In my view, the respondent’s parents can offer guidance and information on the kind of educational and vocational opportunities that are available, and be able to indicate the kind of funds that they can reasonably marshal to enable him to pursue his dream. In all these discussions, however, the view of the respondent should be given proper consideration in the matter regarding his education and development. This value is inherent in the best interests of a child which is the fundamental principle enshrined in Article 53(2) of the Constitution of Kenya 2010 that states that:-
“A child’s best interests are of paramount importance in every matter concerning the child”
The same principle is to be found in section 4(2) of the Children Act which provides that:
“In all actions concerning children, whether undertaken by public or private social welfare institutions, courts of law, administrative authorities or legislative bodies, the best interests of the child shall be a primary consideration.”
Both the Constitution and the Act place the child’s welfare at the epicentre of decision-making. Positioning children as a central concern of family law and policy must include children’s views and experiences about issues that so profoundly affect them. In the instant case, the respondent has made a choice to go to flying school. He has stated, without demurrer, that the applicant, his father, saw him through costly primary and secondary education. He does not see why the father should not finalise this responsibility and obligation by paying the balance of his fees, now that the mother is making quite some contribution towards not only his fees but also his upkeep.
In the Supreme Court of England in HZ (Tanzania) (FC) - .v. Secretary of State for the Home Department [2011]UKSC 4 the court was grappling with the question of what it should consider as constituting the best interest of the child where it is claimed it is a primary consideration. In paragraph 46 of the judgment, Lord Kerr stated as follows:-
“..............where the best interests of the child favour a certain course, the course should be followed unless countervailing reasons of considerable force displace them.........”
The applicant does not state that he has any other obligations, in the sense that he has another family or children that he is educating or supporting. When on 17th October 2014 he swore a replying affidavit in response to the respondent’s application for interim payment, he stated that his net salary was Kshs.130,000. He annexed his payslips and filed his affidavit of means. In the affidavit of means he stated that his surplus income was only Kshs.22,000, a month. That figure was at variance with the one on the replying affidavit. When one considers that he did not deny that his employer pays the expenses/utilities in the payslip, an impression is created that he was not being candid about his means. The court cannot exercise its discretion to favour him. On the other hand, the respondent is in the middle of a course and should be assisted to complete it. I do not find that he will suffer substantial loss if he is made to pay for the fees.

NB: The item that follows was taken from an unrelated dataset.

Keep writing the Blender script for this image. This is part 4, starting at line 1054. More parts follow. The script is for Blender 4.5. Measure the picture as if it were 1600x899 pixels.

I have considered that since the order by the trial court he has not bothered to make any remittance to the school. Even when he stated that his net income was Kshs.130,000/= or Kshs.22,000/=, and indicated that he was willing to pay for the respondent’s parallel programme at the University, he has failed to make any contribution towards his son’s college fees. This failure cannot help him in this application.
In the premises, I find no merit in the application dated 24th April 2015 and dismiss it with costs. However, in the wider interests of justice, I adjust the order made by the trial court so that the applicant will pay Ksh.500,000/= directly to the flying school on or before the end of July 2015, and thereafter shall pay Kshs.100,000/= monthly to the school until this appeal is heard and finalised.